# Written instruction:
"scene" appears in how many lines of the entries? State only the number.

# Listed records:
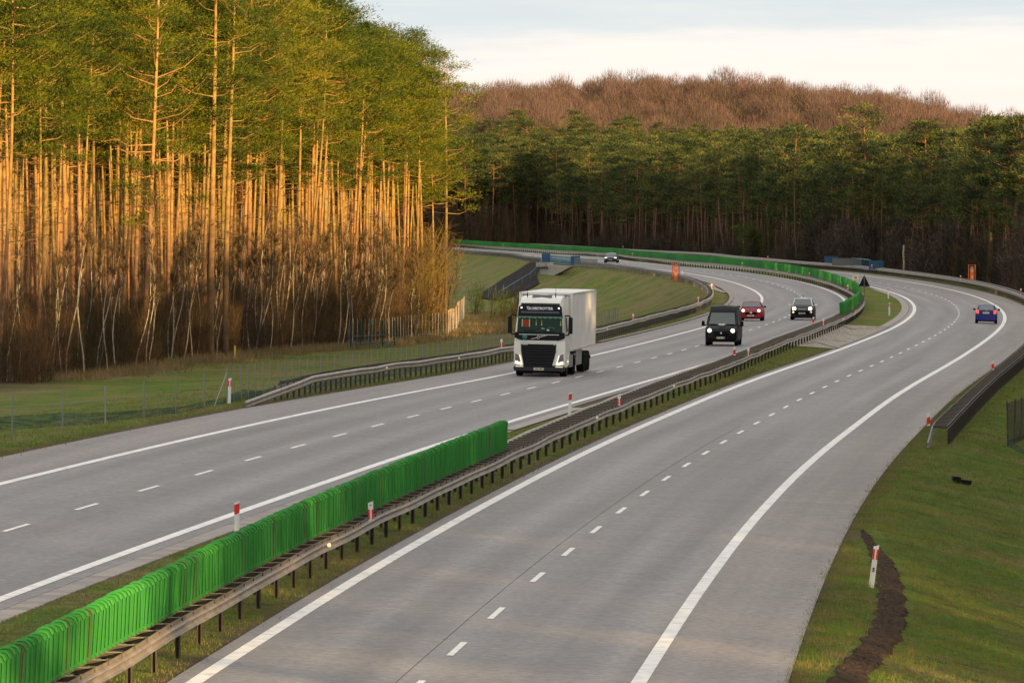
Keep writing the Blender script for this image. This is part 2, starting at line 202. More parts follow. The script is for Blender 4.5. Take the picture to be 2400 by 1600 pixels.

==

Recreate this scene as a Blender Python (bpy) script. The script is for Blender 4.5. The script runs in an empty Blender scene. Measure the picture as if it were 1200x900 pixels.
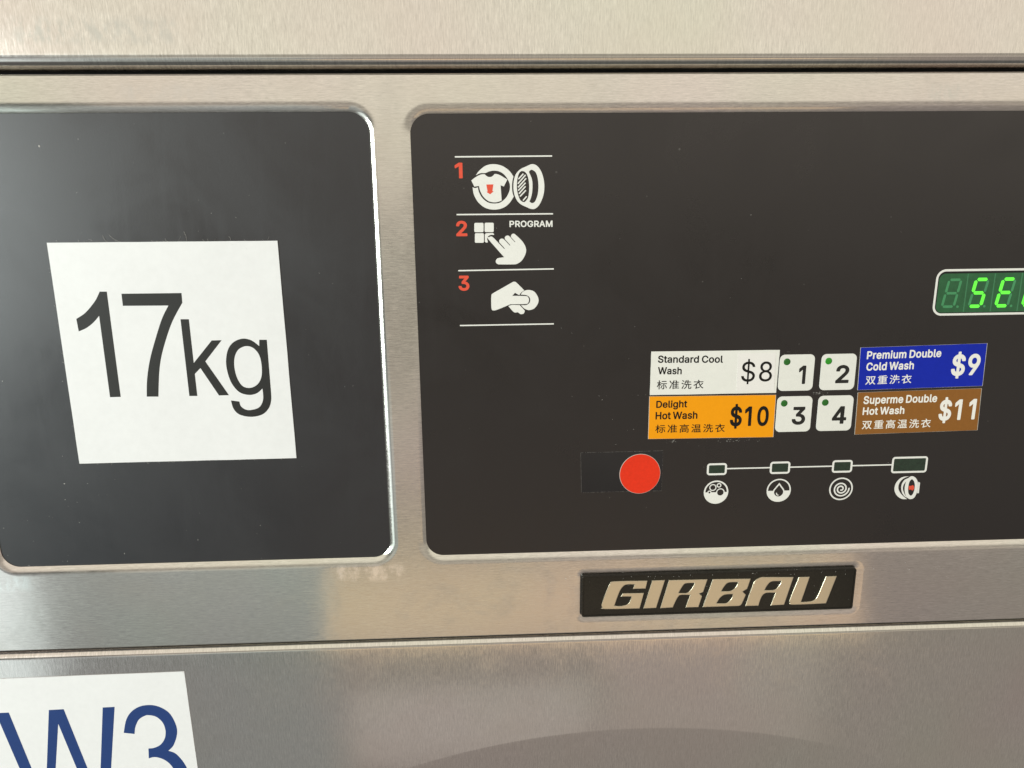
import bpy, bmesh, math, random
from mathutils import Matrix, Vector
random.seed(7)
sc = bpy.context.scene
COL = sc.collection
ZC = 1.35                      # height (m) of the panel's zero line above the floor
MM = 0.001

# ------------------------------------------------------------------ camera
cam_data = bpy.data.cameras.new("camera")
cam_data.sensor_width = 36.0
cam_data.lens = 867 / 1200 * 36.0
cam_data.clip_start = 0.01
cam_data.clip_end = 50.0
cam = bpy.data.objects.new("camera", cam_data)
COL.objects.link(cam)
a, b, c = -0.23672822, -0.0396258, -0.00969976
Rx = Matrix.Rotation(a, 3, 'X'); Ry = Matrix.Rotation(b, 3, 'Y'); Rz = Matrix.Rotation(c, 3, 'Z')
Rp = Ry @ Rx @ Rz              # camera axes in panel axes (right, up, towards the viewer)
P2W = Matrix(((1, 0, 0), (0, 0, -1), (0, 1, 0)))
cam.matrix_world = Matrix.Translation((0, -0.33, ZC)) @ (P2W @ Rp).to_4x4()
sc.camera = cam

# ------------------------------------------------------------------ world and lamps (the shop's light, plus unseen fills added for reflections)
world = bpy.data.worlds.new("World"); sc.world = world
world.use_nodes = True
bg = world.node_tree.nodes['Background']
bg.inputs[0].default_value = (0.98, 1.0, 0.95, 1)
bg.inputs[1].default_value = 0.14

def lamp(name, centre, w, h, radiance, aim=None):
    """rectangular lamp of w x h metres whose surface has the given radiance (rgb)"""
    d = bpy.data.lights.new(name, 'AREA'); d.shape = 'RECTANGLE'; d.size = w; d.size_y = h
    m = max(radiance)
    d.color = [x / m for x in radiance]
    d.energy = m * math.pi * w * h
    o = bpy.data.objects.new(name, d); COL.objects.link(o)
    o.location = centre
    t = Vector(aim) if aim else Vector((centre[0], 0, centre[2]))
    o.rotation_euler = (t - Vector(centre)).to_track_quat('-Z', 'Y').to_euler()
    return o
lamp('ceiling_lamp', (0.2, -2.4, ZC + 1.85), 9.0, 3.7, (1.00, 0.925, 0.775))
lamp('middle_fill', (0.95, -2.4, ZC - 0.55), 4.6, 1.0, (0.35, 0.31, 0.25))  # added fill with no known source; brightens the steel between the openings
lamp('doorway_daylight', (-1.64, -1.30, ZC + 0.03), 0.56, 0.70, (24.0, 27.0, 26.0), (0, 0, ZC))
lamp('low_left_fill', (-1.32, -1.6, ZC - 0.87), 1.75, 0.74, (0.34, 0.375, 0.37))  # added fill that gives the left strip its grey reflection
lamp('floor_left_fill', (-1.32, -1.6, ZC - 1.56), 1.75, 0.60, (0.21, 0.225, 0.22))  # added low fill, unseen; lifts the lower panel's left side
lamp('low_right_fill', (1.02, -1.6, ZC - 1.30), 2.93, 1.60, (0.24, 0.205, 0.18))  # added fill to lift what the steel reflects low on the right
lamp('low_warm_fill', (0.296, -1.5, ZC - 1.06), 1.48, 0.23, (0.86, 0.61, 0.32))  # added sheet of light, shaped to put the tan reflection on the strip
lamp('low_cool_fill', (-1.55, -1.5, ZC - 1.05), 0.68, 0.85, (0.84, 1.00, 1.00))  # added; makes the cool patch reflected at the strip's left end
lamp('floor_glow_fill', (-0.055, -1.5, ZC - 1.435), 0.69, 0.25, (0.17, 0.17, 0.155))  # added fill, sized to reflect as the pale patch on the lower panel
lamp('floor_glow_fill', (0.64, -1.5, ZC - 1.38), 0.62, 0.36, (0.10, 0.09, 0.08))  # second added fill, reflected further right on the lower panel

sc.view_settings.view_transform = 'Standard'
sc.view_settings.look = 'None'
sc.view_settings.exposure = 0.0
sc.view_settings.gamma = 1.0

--

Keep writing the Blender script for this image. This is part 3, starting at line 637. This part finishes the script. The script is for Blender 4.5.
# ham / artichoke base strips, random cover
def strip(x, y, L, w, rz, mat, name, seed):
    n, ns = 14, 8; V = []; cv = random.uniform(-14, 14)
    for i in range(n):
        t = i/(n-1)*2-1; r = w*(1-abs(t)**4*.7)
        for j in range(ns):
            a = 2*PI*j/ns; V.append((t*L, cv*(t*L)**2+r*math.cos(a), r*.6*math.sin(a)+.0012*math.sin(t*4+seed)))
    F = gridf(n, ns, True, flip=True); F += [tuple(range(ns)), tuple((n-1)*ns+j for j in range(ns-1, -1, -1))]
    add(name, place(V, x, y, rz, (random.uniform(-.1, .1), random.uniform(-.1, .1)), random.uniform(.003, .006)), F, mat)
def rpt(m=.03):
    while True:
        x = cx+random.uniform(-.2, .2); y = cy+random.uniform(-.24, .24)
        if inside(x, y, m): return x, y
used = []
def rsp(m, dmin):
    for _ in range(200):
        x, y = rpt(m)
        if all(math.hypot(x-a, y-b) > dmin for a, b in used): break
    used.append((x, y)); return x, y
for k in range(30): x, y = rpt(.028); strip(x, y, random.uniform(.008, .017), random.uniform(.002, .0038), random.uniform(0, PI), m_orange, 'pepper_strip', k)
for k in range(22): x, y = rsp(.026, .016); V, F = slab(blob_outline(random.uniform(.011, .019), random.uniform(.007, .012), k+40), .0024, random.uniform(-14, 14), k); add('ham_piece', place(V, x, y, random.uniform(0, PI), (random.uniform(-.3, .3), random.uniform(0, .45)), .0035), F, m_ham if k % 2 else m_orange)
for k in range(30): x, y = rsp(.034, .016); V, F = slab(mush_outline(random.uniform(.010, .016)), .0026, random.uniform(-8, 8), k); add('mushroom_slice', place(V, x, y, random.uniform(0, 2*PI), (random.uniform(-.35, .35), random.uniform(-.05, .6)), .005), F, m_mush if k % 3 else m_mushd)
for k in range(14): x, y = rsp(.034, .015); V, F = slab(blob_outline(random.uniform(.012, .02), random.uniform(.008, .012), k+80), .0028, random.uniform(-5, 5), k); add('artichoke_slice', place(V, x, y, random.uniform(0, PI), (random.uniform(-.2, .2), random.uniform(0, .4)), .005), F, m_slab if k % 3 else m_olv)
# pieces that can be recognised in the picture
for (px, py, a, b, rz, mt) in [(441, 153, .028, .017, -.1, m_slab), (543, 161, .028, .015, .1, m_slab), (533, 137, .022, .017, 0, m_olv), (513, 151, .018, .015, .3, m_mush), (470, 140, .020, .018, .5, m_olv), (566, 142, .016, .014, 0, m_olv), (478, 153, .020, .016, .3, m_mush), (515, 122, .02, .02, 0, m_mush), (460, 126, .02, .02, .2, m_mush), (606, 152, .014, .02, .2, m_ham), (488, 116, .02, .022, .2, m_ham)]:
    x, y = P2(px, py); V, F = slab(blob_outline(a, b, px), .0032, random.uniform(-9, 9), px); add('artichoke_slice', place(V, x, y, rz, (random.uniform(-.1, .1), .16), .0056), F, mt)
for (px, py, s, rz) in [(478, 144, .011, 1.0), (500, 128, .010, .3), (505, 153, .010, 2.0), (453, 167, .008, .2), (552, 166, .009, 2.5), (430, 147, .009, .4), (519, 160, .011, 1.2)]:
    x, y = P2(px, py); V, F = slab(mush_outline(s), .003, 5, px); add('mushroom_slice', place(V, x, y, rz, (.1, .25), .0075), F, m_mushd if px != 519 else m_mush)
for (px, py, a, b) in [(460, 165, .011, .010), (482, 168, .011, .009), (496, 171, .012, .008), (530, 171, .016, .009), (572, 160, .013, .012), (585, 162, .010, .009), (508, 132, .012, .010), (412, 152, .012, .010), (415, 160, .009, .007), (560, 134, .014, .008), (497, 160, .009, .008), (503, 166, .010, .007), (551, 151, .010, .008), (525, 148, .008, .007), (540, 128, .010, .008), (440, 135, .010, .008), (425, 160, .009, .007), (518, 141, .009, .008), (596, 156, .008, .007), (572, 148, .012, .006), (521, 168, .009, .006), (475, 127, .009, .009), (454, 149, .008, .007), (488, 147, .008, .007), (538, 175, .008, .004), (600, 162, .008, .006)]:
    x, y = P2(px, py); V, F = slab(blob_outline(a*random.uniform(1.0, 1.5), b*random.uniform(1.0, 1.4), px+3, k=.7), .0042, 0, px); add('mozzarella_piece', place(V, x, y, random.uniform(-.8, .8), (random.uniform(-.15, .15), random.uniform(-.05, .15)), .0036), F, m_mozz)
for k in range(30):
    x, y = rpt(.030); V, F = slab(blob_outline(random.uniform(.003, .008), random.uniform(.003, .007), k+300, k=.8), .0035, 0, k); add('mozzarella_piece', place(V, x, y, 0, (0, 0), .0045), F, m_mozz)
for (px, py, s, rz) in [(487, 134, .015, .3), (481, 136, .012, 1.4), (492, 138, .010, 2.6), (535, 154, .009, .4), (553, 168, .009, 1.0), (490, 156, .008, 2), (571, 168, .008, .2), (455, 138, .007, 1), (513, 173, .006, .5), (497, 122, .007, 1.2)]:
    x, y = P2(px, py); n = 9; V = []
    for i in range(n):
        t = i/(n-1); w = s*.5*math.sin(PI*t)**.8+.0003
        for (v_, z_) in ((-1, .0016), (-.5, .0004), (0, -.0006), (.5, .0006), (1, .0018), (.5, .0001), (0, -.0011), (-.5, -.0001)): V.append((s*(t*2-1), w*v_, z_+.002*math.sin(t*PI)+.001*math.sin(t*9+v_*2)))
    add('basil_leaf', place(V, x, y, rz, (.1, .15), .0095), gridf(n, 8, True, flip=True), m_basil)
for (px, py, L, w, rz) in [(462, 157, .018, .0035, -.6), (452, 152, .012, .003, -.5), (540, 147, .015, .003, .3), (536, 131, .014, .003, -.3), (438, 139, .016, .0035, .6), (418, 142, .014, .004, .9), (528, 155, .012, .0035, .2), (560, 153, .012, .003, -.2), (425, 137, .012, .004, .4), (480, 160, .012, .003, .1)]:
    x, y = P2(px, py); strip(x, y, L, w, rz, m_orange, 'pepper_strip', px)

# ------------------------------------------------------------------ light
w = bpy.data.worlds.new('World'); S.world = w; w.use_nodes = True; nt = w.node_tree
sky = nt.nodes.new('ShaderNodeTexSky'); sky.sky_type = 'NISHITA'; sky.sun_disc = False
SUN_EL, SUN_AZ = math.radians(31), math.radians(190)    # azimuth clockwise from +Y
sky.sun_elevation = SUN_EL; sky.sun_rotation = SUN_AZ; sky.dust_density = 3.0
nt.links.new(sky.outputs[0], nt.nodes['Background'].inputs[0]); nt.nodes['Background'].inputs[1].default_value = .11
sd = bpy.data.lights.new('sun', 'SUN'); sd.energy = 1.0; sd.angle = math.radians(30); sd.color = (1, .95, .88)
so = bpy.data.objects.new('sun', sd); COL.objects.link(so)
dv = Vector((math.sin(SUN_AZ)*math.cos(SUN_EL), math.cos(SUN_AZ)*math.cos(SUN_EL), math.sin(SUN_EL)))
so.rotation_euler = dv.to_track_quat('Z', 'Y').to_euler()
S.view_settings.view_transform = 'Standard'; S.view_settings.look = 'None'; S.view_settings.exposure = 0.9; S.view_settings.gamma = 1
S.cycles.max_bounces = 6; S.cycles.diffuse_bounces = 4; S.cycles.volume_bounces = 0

# Exercise output:
2